▼

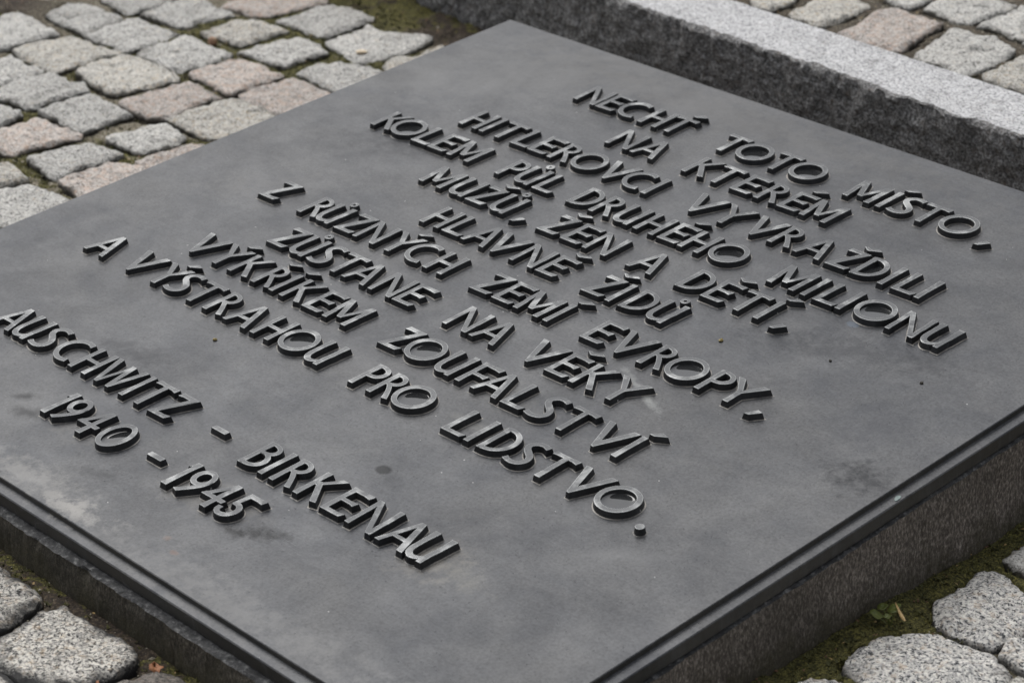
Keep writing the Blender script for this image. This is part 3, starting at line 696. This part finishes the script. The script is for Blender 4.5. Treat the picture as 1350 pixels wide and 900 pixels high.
# ------------------------------------------------------------------ setts
SETTS_LOW = [
    ('grey','weathered grey granite sett with sandy stain under dark soil at the photo\'s top left corner',[(-1266,255),(-1289,291),(-1262,304),(-1213,296),(-1173,295),(-1170,256),(-1163,210),(-1184,199)]),
    ('grey','chipped grey granite sett with a dark dent, right of the sandy stained corner sett',[(-1246,332),(-1265,362),(-1269,381),(-1242,394),(-1214,392),(-1159,390),(-1150,363),(-1132,313),(-1180,320),(-1200,318),(-1243,324)]),
    ('grey','grey granite sett cut by the photo\'s top edge, behind the broad one with thick moss',[(-1252,422),(-1199,413),(-1177,413),(-1170,454),(-1193,507),(-1256,513),(-1281,469)]),
    ('grey','broad smooth grey granite sett with thick moss along its lower right side, far left paving',[(-1160,423),(-1164,453),(-1172,483),(-1159,527),(-1116,515),(-1070,514),(-1074,491),(-1074,455),(-1071,428),(-1115,422)]),
    ('grey','pale grey rounded granite sett directly in front of the broad one with thick moss',[(-1130,311),(-1145,372),(-1141,403),(-1105,403),(-1057,409),(-1054,393),(-1042,324),(-1064,315),(-1094,314)]),
    ('buff','wide pale buff granite sett with sharp left and right points, in the upper left paving',[(-1150,207),(-1153,260),(-1134,297),(-1107,300),(-1044,308),(-1045,283),(-1042,255),(-1042,225),(-1040,206),(-1053,200),(-1077,202)]),
    ('grey','light grey granite sett cut by the left photo edge, just below the wide buff one',[(-1125,157),(-1129,187),(-1109,188),(-1057,190),(-1049,158),(-1049,122),(-1056,112)]),
    ('grey','whitish grey granite sett with a hooked right end, near the left edge of the photo',[(-1033,105),(-1044,158),(-1039,192),(-1016,193),(-991,187),(-975,198),(-956,192),(-953,157),(-952,109),(-961,100),(-997,99),(-1016,91)]),
    ('buff','large grey granite sett with a rusty buff stain, in the middle of the left paving',[(-1018,218),(-1032,256),(-1032,293),(-1011,312),(-984,313),(-948,311),(-913,302),(-911,259),(-921,214),(-928,206),(-968,211)]),
    ('grey','grey granite sett with a creased top, just left of the small red pebble',[(-1024,319),(-1041,363),(-1039,408),(-1008,413),(-984,410),(-937,407),(-931,372),(-934,323),(-961,318),(-1000,316)]),
    ('buff','long pale granite sett with yellowish patches, right of the small red pebble',[(-1038,434),(-1039,499),(-1008,517),(-965,522),(-966,478),(-963,446),(-972,440),(-996,439),(-1014,435)]),
    ('pink','dusky pink granite sett cut by the photo\'s top edge, behind the long pale sett',[(-1108,523),(-1119,577),(-1085,645),(-1030,648),(-1021,615),(-1028,545),(-1041,530),(-1075,528)]),
    ('grey','coarse dark speckled granite sett running into the brown soil below the kerb',[(-1005,538),(-1004,584),(-1015,614),(-1000,634),(-975,645),(-931,646),(-917,613),(-912,575),(-910,540),(-940,541),(-975,540)]),
    ('grey','smooth pale grey granite sett ringed with green moss, next to the long pale yellowish sett',[(-941,420),(-939,461),(-940,506),(-919,521),(-886,516),(-874,508),(-856,503),(-855,463),(-852,433),(-860,424),(-892,424)]),
    ('grey','grey granite sett with a cream pebble lying on it, near the plaque\'s far corner',[(-890,530),(-890,565),(-897,612),(-870,608),(-850,622),(-808,645),(-791,592),(-791,551),(-796,522),(-814,513),(-852,521)]),
    ('grey','cracked grey granite sett half hidden by the plaque, in front of the cream pebble',[(-821,425),(-827,446),(-830,469),(-819,485),(-792,503),(-750,507),(-729,497),(-694,431),(-714,417),(-744,417),(-781,422)]),
    ('buff','small light granite sett peeping out beside the plaque\'s far corner',[(-770,526),(-781,562),(-763,573),(-775,630),(-750,622),(-706,547),(-705,496)]),
    ('pink','pinkish granite sett framed by bright green moss, in the second row from the plaque',[(-917,324),(-917,371),(-911,403),(-891,411),(-872,405),(-831,408),(-825,376),(-826,348),(-818,319),(-823,314),(-867,318)]),
    ('pink','flat mauve pink granite sett with a notched lower side, left of the mossy pink one',[(-892,198),(-897,236),(-886,299),(-863,297),(-820,298),(-817,277),(-808,238),(-802,208),(-817,192),(-855,188),(-875,191)]),
    ('pink','clear pink granite sett against the plaque edge, the one nearest the plaque\'s far corner',[(-810,321),(-815,354),(-810,407),(-788,408),(-752,404),(-720,403),(-694,351),(-699,327),(-714,311),(-749,311),(-782,313)]),
    ('buff','buff granite sett with a brown hollow in its top, touching the plaque edge',[(-801,205),(-806,240),(-807,288),(-794,311),(-768,310),(-720,306),(-703,277),(-693,228),(-710,205),(-732,199),(-777,204)]),
    ('grey','light grey granite sett with a deep dark joint below, between rosy and mauve pink setts',[(-932,105),(-937,136),(-942,175),(-940,186),(-919,186),(-888,182),(-846,180),(-847,161),(-843,127),(-837,101),(-849,97),(-881,105)]),
    ('grey','tip of a pale grey granite sett at the left photo edge above the rosy one',[(-986,60),(-982,79),(-966,84),(-943,84),(-928,43),(-936,29)]),
    ('pink','rosy granite sett at the left photo edge with a thick mossy dark joint below',[(-909,22),(-915,69),(-914,91),(-876,91),(-829,95),(-830,70),(-832,48),(-836,24),(-830,0),(-848,-5),(-869,-5)]),
    ('grey','speckled whitish granite sett with a pink upper rim, between the rosy sett and the plaque',[(-806,4),(-808,32),(-805,63),(-796,84),(-769,89),(-741,93),(-738,64),(-738,31),(-734,-2),(-745,-6),(-778,-3)]),
    ('grey','white speckled granite sett bedded in pale grit, second from the plaque edge',[(-802,113),(-793,131),(-793,152),(-797,177),(-786,194),(-738,180),(-727,156),(-733,126),(-736,114),(-759,113),(-785,108)]),
    ('pink','salmon pink granite sett sliding under the plaque edge, left of the small pink sliver',[(-721,-7),(-725,31),(-727,68),(-712,83),(-684,86),(-656,51),(-638,-3),(-665,-16),(-692,-14)]),
    ('pink','thin pink sliver of a granite sett showing along the plaque edge',[(-710,92),(-710,126),(-709,174),(-690,181),(-659,130),(-661,90),(-679,87)]),
    ('buff','brownish grey granite sett with sand on it at the left edge of the photo',[(-819,-46),(-820,-26),(-813,-18),(-781,-28),(-754,-32),(-754,-53),(-769,-79)]),
    ('grey','big whitish black speckled granite sett at the left edge, running under the plaque edge',[(-749,-82),(-745,-62),(-736,-40),(-710,-38),(-667,-32),(-637,-60),(-629,-114),(-667,-135)]),
    ('dirty','grey granite sett with dirty rim at the left edge of the photo, below the plinth',[(-75,-600),(-72,-548),(-30,-540),(2,-539),(35,-541),(42,-562),(48,-589),(38,-625),(-20,-632),(-60,-628)]),
    ('dirty','big white topped granite sett with black dirty sides, at the photo\'s lower left corner',[(62,-598),(64,-577),(55,-560),(58,-536),(78,-536),(104,-536),(131,-533),(153,-533),(166,-544),(170,-569),(166,-592),(150,-612),(121,-620),(85,-621),(69,-614)]),
    ('dirty','sett corner at the very bottom left of the photo, left of the big white one',[(70,-668),(88,-634),(107,-627),(129,-628),(150,-640),(172,-655),(176,-700),(150,-722),(95,-722),(72,-705)]),
    ('dark','dark brown granite sett at the bottom edge with reddish leaf litter behind it',[(184,-571),(181,-557),(185,-544),(199,-532),(224,-531),(250,-534),(285,-545),(290,-590),(276,-622),(225,-630),(192,-620),(186,-595)]),
    ('white','largest white and black speckled granite sett, at the bottom edge right of the plinth',[(557,-138),(548,-116),(551,-81),(565,-56),(580,-47),(606,-43),(628,-43),(655,-57),(662,-76),(650,-115),(606,-150),(581,-146)]),
    ('white','white speckled granite sett with a grey upper corner, above the largest one, lower right',[(548,-10),(548,9),(547,27),(543,48),(548,63),(565,63),(586,55),(608,45),(622,6),(617,-27),(603,-34),(567,-32)]),
    ('white','granite sett cut by the right edge of the photo, right of the largest white one',[(632,-35),(627,-12),(631,8),(660,32),(705,38),(726,10),(724,-30),(700,-44),(668,-40),(643,-35)]),
    ('grey','small dark grey granite sett in moss at the right photo edge beside the plinth',[(544,89),(543,106),(545,132),(560,160),(600,178),(640,170),(652,130),(640,88),(586,80),(566,82)]),
    ('white','top of a white granite sett at the bottom edge, in moss nearest to the plinth',[(549,-184),(548,-170),(563,-158),(578,-158),(612,-168),(648,-190),(650,-235),(622,-262),(575,-258),(552,-225)]),
    ('buff','buff granite sett corner at the lower right corner of the photo',[(660,-64),(663,-52),(685,-52),(735,-60),(758,-85),(755,-130),(715,-146),(672,-130),(662,-100)]),
]
SETTS_UP = [
    ('buff','buff sett corner at the photo\'s top edge against the kerb, leftmost behind the kerb',[(-398,819),(-413,852),(-405,900),(-389,905),(-364,852),(-363,817),(-373,813)]),
    ('buff','cream granite sett behind the kerb, left of the pinkish one that touches the kerb',[(-336,822),(-345,868),(-352,895),(-318,924),(-286,916),(-282,879),(-279,842),(-277,815),(-284,810),(-314,818)]),
    ('pink','pinkish granite sett standing right behind the pale kerb',[(-246,808),(-248,839),(-260,879),(-270,916),(-253,935),(-224,927),(-178,922),(-174,881),(-164,853),(-156,813),(-171,807),(-203,805),(-225,804)]),
    ('grey','grey granite sett cut by the photo\'s top edge, behind the pinkish one at the kerb',[(-274,949),(-255,949),(-248,970),(-257,1002),(-299,993),(-293,957)]),
    ('grey','smooth light grey granite sett at the photo\'s top edge, behind the cracked diamond shaped one',[(-233,962),(-238,987),(-240,1013),(-196,1053),(-162,1054),(-159,1020),(-161,987),(-162,955),(-177,950),(-204,955)]),
    ('grey','light granite sett cut by the right edge of the photo, second row behind the kerb',[(-146,956),(-150,998),(-150,1052),(-129,1061),(-86,1025),(-77,951),(-89,951),(-122,961)]),
    ('grey','diamond shaped grey granite sett with a dark crack, right behind the pale kerb',[(-131,811),(-147,870),(-158,921),(-144,926),(-122,919),(-107,931),(-60,909),(-52,864),(-48,820),(-48,793),(-74,799),(-105,802)]),
    ('buff','creamy granite sett at the right edge of the photo, right behind the kerb',[(-33,813),(-32,844),(-43,905),(-13,899),(47,815),(31,804),(-2,804)]),
]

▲

GIVEN TASK:
Scan the listing above and copy all lines containing the word "wide".

CORRECT RESULT:
Keep writing the Blender script for this image. This is part 3, starting at line 696. This part finishes the script. The script is for Blender 4.5. Treat the picture as 1350 pixels wide and 900 pixels high.
    ('buff','wide pale buff granite sett with sharp left and right points, in the upper left paving',[(-1150,207),(-1153,260),(-1134,297),(-1107,300),(-1044,308),(-1045,283),(-1042,255),(-1042,225),(-1040,206),(-1053,200),(-1077,202)]),
    ('grey','light grey granite sett cut by the left photo edge, just below the wide buff one',[(-1125,157),(-1129,187),(-1109,188),(-1057,190),(-1049,158),(-1049,122),(-1056,112)]),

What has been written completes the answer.